▶ [REQUEST]:
Provide an exact copy of the data, excluding the images.

▶ [PROVIDED MATERIAL]:
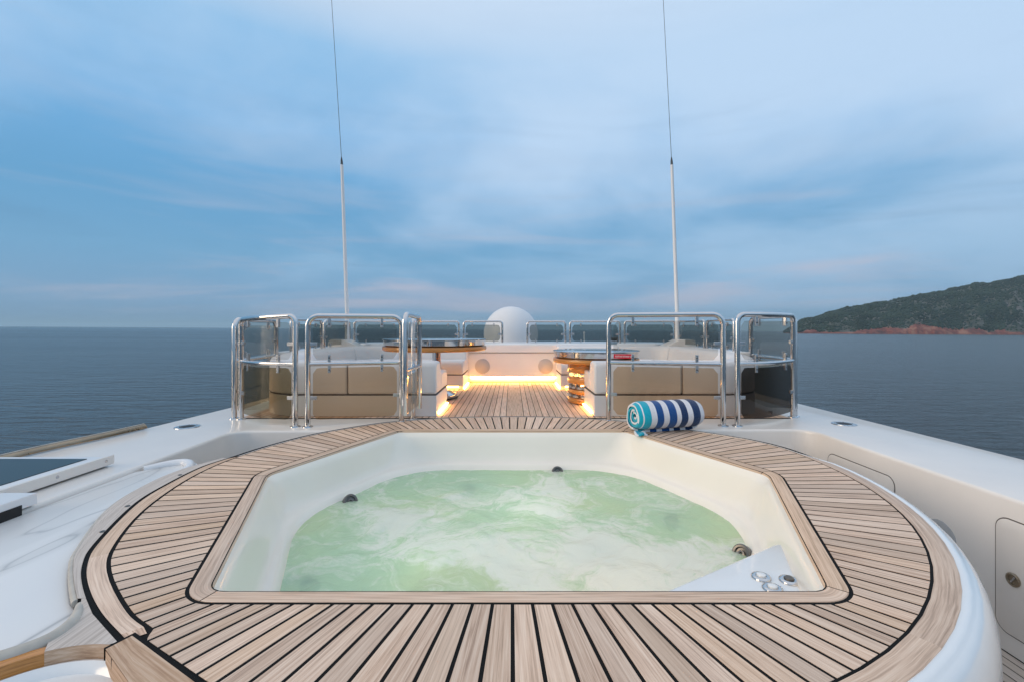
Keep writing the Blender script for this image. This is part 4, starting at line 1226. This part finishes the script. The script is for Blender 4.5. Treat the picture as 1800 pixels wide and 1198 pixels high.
# sticker on the pane of the towel-side panel
mb = MB(); mb.box(0, 0.185, -0.0065, -0.0045, 0, 0.040)
st = mb.build('sticker', 'sign_red', parent=e_root); d = Vector((X_of(1271, 4.02) - X_of(1070, 4.25), 4.02 - 4.25)).normalized()
st.rotation_euler = (0, 0, math.atan2(d.y, d.x)); st.location = (d.x * 0.045, d.y * 0.045, 0.582)
mb = MB(); x = 0.014
for wl in (1, 1, 1, 2, 1, 1, 2, 1, 2, 1, 1, 1, 2, 1, 1, 1):
    mb.box(x, x + 0.0035, -0.0075, -0.0066, 0.012, 0.028); mb.box(x, x + 0.0065, -0.0075, -0.0066, 0.024 if wl == 2 else 0.012, 0.028 if wl == 2 else 0.016)
    x += 0.0092 if wl == 1 else 0.0125
mb.build('lettering', 'sign_white', parent=st)

# far ring of low railing panels
FZ = 0.612
farp = [(623, 7.15, 712, 7.35), (720, 7.38, 807, 7.5), (815, 7.5, 883, 7.52), (927, 7.52, 994, 7.5), (1002, 7.5, 1090, 7.38), (1098, 7.35, 1187, 7.10)]
names = ['second from the left end', 'behind the left table', 'left of the white dome', 'right of the white dome', 'behind the right table', 'second from the right end']
labs = ['low tinted railing panel on the far coaming beside the left antenna', 'low tinted railing panel on the far coaming behind the left table', 'low tinted railing panel overlapping the left side of the dome',
        'low tinted railing panel overlapping the right side of the dome', 'low tinted railing panel on the far coaming behind the right table', 'low tinted railing panel on the far coaming beside the right antenna']
for (a, da, b, db), lb in zip(farp, labs):
    railing(lb, [(X_of(a, da), da), (X_of(b, db), db)], FZ, 0.963, None, ('glass_far',), r=0.017, bow=0.05, pane0=0.03, group='low railing panels along the far coaming', flange=False)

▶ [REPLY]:
Keep writing the Blender script for this image. This is part 4, starting at line 1226. This part finishes the script. The script is for Blender 4.5. Treat the picture as 1800 pixels wide and 1198 pixels high.
# sticker on the pane of the towel-side panel
mb = MB(); mb.box(0, 0.185, -0.0065, -0.0045, 0, 0.040)
st = mb.build('sticker', 'sign_red', parent=e_root); d = Vector((X_of(1271, 4.02) - X_of(1070, 4.25), 4.02 - 4.25)).normalized()
st.rotation_euler = (0, 0, math.atan2(d.y, d.x)); st.location = (d.x * 0.045, d.y * 0.045, 0.582)
mb = MB(); x = 0.014
for wl in (1, 1, 1, 2, 1, 1, 2, 1, 2, 1, 1, 1, 2, 1, 1, 1):
    mb.box(x, x + 0.0035, -0.0075, -0.0066, 0.012, 0.028); mb.box(x, x + 0.0065, -0.0075, -0.0066, 0.024 if wl == 2 else 0.012, 0.028 if wl == 2 else 0.016)
    x += 0.0092 if wl == 1 else 0.0125
mb.build('lettering', 'sign_white', parent=st)

# far ring of low railing panels
FZ = 0.612
farp = [(623, 7.15, 712, 7.35), (720, 7.38, 807, 7.5), (815, 7.5, 883, 7.52), (927, 7.52, 994, 7.5), (1002, 7.5, 1090, 7.38), (1098, 7.35, 1187, 7.10)]
names = ['second from the left end', 'behind the left table', 'left of the white dome', 'right of the white dome', 'behind the right table', 'second from the right end']
labs = ['low tinted railing panel on the far coaming beside the left antenna', 'low tinted railing panel on the far coaming behind the left table', 'low tinted railing panel overlapping the left side of the dome',
        'low tinted railing panel overlapping the right side of the dome', 'low tinted railing panel on the far coaming behind the right table', 'low tinted railing panel on the far coaming beside the right antenna']
for (a, da, b, db), lb in zip(farp, labs):
    railing(lb, [(X_of(a, da), da), (X_of(b, db), db)], FZ, 0.963, None, ('glass_far',), r=0.017, bow=0.05, pane0=0.03, group='low railing panels along the far coaming', flange=False)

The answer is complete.